August of 2020 was a milestone moment for Emmaline and Brian Proctor, who bought a new house in Wareham.

"We were so excited to get this house. The first time we saw it, we just were determined to get it," Emmaline Proctor said.

As parents of one baby girl with another on the away, this home suited the growing family and was close to Brian Proctor's job, where he serves as a full-time National Guardsman.

But then, on Jan. 7 of this year, an expensive problem happened.

"I could smell it mid-morning. It just, all of a sudden, smelled like gasoline throughout the house. So Brian went down to the basement," Emmaline Proctor said. "He opened the door and just saw a flood of oil on the floor."
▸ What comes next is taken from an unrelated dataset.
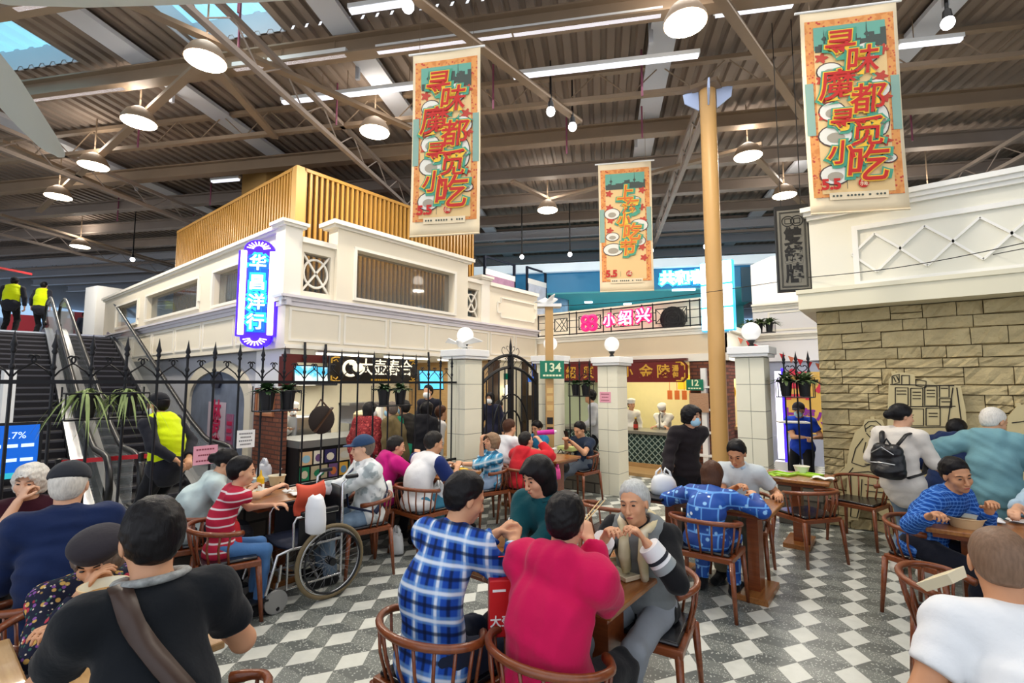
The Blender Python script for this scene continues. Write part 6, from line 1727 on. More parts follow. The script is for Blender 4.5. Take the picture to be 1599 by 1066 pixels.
x, y, z = onT(722, 736); mb = MB(); mb.box(x-.06, x+.06, y-.05, y+.05, .75, .79); simple('food_packet', 'yellow food packet on the white polo man\'s table', 'packet', mb, mat('yellow_packet', '#d9ae22', .4), bevel=.015)
x, y, z = onT(887, 703); mb = MB(); mb.box(x-.14, x+.14, y-.1, y+.1, .75, .82); simple('lunch_box', 'pale lime box on the table before the man reading his phone', 'box', mb, mat('pale_lime', '#cfd98c', .5), bevel=.01)
def chops(p, d, lab, L=.22):
    t = thing('chopsticks', lab, 'chopsticks', (0, 0, 0)); p = np.array(p); d = unit(d)
    for k in (-1, 1): mb = MB(); mb.tube([p+np.array([.006*k, .006*k, 0]), p+d*L+np.array([.012*k, .0, .0])], [.0035, .0025], 6); obj('stick', mb, mat('bamboo_stick', '#e2c68e', .5), t)
# carrier bags
def carrier(loc, w, h, lab, m=m_plastic, rz=0, handles=True):
    t = thing('carrier_bag', lab, 'bag', loc, rz)
    mb = MB(); n = 20; prof_ = [(.55, 0), (.95, .06), (1.0, .35), (.92, .7), (.7, .92), (.35, 1.0)]
    vs = []; fs = []
    for j, (r, z) in enumerate(prof_):
        for k in range(n):
            a = 2*math.pi*k/n; rr = r*(1+.06*math.sin(3*a+j)+.04*math.sin(7*a+2*j)); vs.append((rr*math.cos(a)*w/2, rr*math.sin(a)*w*.36, z*h*(1+.03*math.sin(2*a))))
    for j in range(len(prof_)-1):
        for k in range(n): fs.append((j*n+k, j*n+(k+1) % n, (j+1)*n+(k+1) % n, (j+1)*n+k))
    fs.append(tuple(range(n-1, -1, -1))); fs.append(tuple((len(prof_)-1)*n+k for k in range(n)))
    mb.add(vs, fs); obj('sack', mb, m, t, True)
    if handles:
        for sg in (-1, 1):
            mb = MB(); mb.tube([(sg*w*.3, -.01, h*.88), (sg*w*.26, 0, h*1.12), (sg*w*.1, 0, h*1.3), (sg*.01, 0, h*1.1), (sg*.03, .01, h*.95)], [.022, .018, .016, .014, .02], 8, sq=.5); obj('handle', mb, m, t, True)
    return t
carrier(onT(1036, 772), .24, .19, 'white plastic carrier bag standing on the black tray', rz=az_rot(0))
carrier(onT(412, 750), .2, .18, 'thin clear plastic bag on the table by the fence', mat('thin_plastic', '#dadde6', .25, alpha=.6))
q = atd(686, 762, 5.4); carrier((q[0], q[1], .45), .2, .22, 'white plastic bag on the seat under the white polo man\'s table')
q = atd(620, 815, 5.3); carrier((q[0], q[1], 0.0), .18, .22, 'white plastic bag on the floor under the white polo man\'s chair')
q = atd(868, 720, 6.7); carrier((q[0], q[1], .5), .14, .17, 'pink plastic bag hanging from the table before the phone reading man', mat('pink_plastic', '#e64f9a', .4))
rbag = thing('paper_gift_bag', 'red paper bag with white lettering hung between plaid shirt and pink jacket', 'bag', atd(788, 988, 2.33), az_rot(-8))
mb = MB(); mb.box(-.075, .05, -.04, .04, 0, .25); obj('sack', mb, mat('red_paper_bag', '#c4161c', .45), rbag, bevel=.006)
text('lettering', '大壶', .052, m_white, rbag, (-.02, -.044, .07), (R(90), 0, 0), .001, .001)
mb = MB(); mb.box(-.06, .0, -.043, -.04, .2, .21); obj('small_print', mb, m_white, rbag)
mb = MB(); mb.tube([(-.05, 0, .25), (-.03, 0, .34), (.02, 0, .34), (.035, 0, .25)], .004, 6); obj('handle', mb, m_red, rbag)
# ---------------------------------------------------------------- wheelchair
wp = atz(517, 932, 0)[:2]-np.array([.29, .12])
wc = thing('wheelchair', 'empty folding wheelchair with black seat standing in the aisle', 'wheelchair', (wp[0], wp[1], 0), az_rot(U+180+4))
m_tyre = mat('grey_brown_tyre', '#77694e', .6); m_frame = mat('silver_tube', '#c9cbcd', .25, metal=.9); m_blk = mat('black_vinyl', '#15171c', .4); m_navy = mat('navy_vinyl', '#1b2236', .45)
for sg in (-1, 1):
    x = sg*.29; c = np.array([x, -.12, .305])
    ring = lambda r, dx=0: [c+np.array([dx, r*math.cos(a), r*math.sin(a)]) for a in np.linspace(0, 6.283, 40, endpoint=False)]
    mb = MB(); mb.tube(ring(.287), .018, 8, closed=True); wh = obj('wheel', mb, m_tyre, wc, True)
    mb = MB(); mb.tube(ring(.262), .012, 6, closed=True); obj('rim', mb, m_frame, wh, True)
    mb = MB(); mb.tube(ring(.245, sg*.045), .009, 6, closed=True); obj('hand_rim', mb, m_blk, wh, True)
    mb = MB()
    for k in range(28):
        a = k*.2244; mb.tube([c+np.array([.02*(-1)**k, .03*math.cos(a+.8*(-1)**k), .03*math.sin(a+.8*(-1)**k)]), c+np.array([0, .262*math.cos(a), .262*math.sin(a)])], .0012, 4)
    obj('spokes', mb, mat('dull_spoke', '#8b8d90', .5, metal=.3), wh)
    mb = MB(); mb.lathe([(.03, -.05), (.03, .05)], 12, T=lambda a, b, d: (d+c[0], a+c[1], b+c[2])); obj('hub', mb, m_blk, wh, .6)
    fx = sg*.24
    mb = MB(); mb.tube([(fx, -.24, .1), (fx, -.24, .92), (fx, -.3, .97), (fx, -.38, .97)], .012, 8); mb.tube([(fx, -.24, .46), (fx, .2, .46), (fx, .3, .44), (fx, .38, .16)], .012, 8)
    mb.tube([(fx, -.24, .16), (fx, .22, .16), (fx, .22, .46)], .012, 8); mb.tube([(fx, -.2, .7), (fx, .16, .7), (fx, .18, .66), (fx, .18, .46)], .011, 8); obj('side_frame', mb, m_frame, wc, .8)
    mb = MB(); mb.bar((fx, -.2, .72), (fx, .12, .72), .055, .04); obj('armrest', mb, m_blk, wc, bevel=.012)
    mb = MB(); mb.box(fx-.008, fx+.008, -.18, .14, .48, .68); obj('skirt_guard', mb, m_blk, wc)
    mb = MB(); mb.tube([(fx, -.38, .97), (fx, -.27, .97)], .019, 8); obj('push_grip', mb, m_blk, wc, .8)
    cc = np.array([fx, .3, .09])
    mb = MB(); mb.lathe([(.06, -.016), (.088, -.014), (.09, 0), (.088, .014), (.06, .016)], 20, T=lambda a, b, d: (d+cc[0], a+cc[1], b+cc[2])); cs = obj('caster', mb, mat('grey_caster', '#8c8c8a', .5), wc, .6)
    mb = MB(); mb.tube([cc+np.array([.03, 0, 0]), cc+np.array([.03, -.02, .13]), cc+np.array([0, -.02, .15]), (fx, .27, .36)], .011, 6); obj('fork', mb, m_frame, cs)
    mb = MB(); mb.box(fx-.09*(1 if sg > 0 else .2), fx+.09*(1 if sg < 0 else .2), .36, .52, .12, .135); obj('footplate', mb, m_blk, wc)
mb = MB(); mb.sheet(lambda u, v: (-.23+.46*u, -.22+.44*v, .475-.03*math.sin(math.pi*u)), 8, 4); obj('seat', mb, m_navy, wc, True, thick=.02)
mb = MB(); mb.sheet(lambda u, v: (-.23+.46*u, -.24-.04*math.sin(math.pi*u), .5+.38*v), 8, 4); obj('backrest', mb, m_blk, wc, True, thick=.015)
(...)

More than an inch of standing home heating oil had leaked from the tank, which had corroded inside.

"There's a wooden dowel that the fire department put in, and that's what permanently stopped the leak," Brian Proctor said.

The health hazard prompted the family to stay in a hotel for more than a week. That's when Brian Proctor contacted their home insurance provider, Narragansett Bay.

"The biggest shock to us was that our insurance company wasn't going to cover this," he said.

The $200,000 cost of removing contamination caused by the spill falls on the family. Their home insurance doesn't cover it under a total pollution exclusion clause.

"How it's written is that anything other than potable water is considered a pollutant," Brian Proctor said. "So it's not just oil."

In the last three years, the NBC10 Boston Investigators have reported on multiple incidents in which Massachusetts homeowners were left with costly cleanup bills after heating oil spills were not covered by insurance.

The Proctors, in their early 20s, want homeowners of all ages to review their policies.

"Had we known that our policy didn't cover anything to do with oil, we would have changed our policy," Emmaline Proctor said. "Our home runs off oil."

Going forward, the couple says they will continue reaching out to contractors in an effort to find the most reasonable estimate.